I blame Star Trek. (The Original Series, of course. ST-TOS was the s-f show of my adolescence, and I imprinted on it hard. Next Gen was weak tea – Earl Grey, hot — by comparison.) The weapon of choice for Kirk and Spock and everybody else who was boldly going on the starship Enterprise was the phaser, that handy gadget that looked like a bar of soap and either stunned the target or caused him/her/it to vanish completely, dealer’s choice. (I shudder to think about the complexities of investigating murders and disappearances in the Star Trek universe, given the availability of that kind of murder weapon and body-disposal tool in one easily-concealed package. Private ownership of phasers and related weapons would have to be as illegal as hell, which would of course lead to a thriving black market in same. But those are not the stories that Star Trek was about.)

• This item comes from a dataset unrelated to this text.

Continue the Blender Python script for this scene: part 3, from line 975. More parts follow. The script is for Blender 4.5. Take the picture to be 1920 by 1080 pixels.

Television viewers watching Kirk and Spock subdue (and occasionally disintegrate) their adversaries needed a verb to describe the action, and since the weapon was a phaser, obviously what it did to people (and occasional things) was to phase them.
(Later on, we had Kitty Pryde of the X-Men, who phased – passed through – objects. But Star Trek was there first.)
Which was all very well, but then people started using phased as a word for all occasions, including as a misspelling of the already existing word, fazed, as in, Jane wasn’t fazed – that is, “disturbed, bothered, or embarrassed” – by the sudden reappearance of the ex-boyfriend she thought she’d left behind in Patagonia.
Both phase (as a verb) and faze came into written English in the nineteenth century, but both have older roots. Phase-the-verb traces its ancestry back through the earlier noun phase (as in phase of the moon) to the Greek verb phainein, meaning “to show, to make appear.” (That initial ph- would be a dead giveaway even if we knew nothing else.) Faze, on the other hand, has a sturdy English pedigree, going back to the mid-fifteenth-century Kentish dialect verb feeze,“to frighten, alarm, or discomfit”, and back from there to the Old English verb fesian or fysian*, “to drive away, send forth, or put to flight.”
Which brings us, by circuitous means, to my peeve of the day, which is writers saying phased when what they mean is fazed.
Don’t do that, okay? It makes the baby philologists cry.
*Consistency in spelling wasn’t a big thing in Old English. Or in Middle English. Or in Modern English, for that matter, until the printers and the lexicographers between them started standardizing things.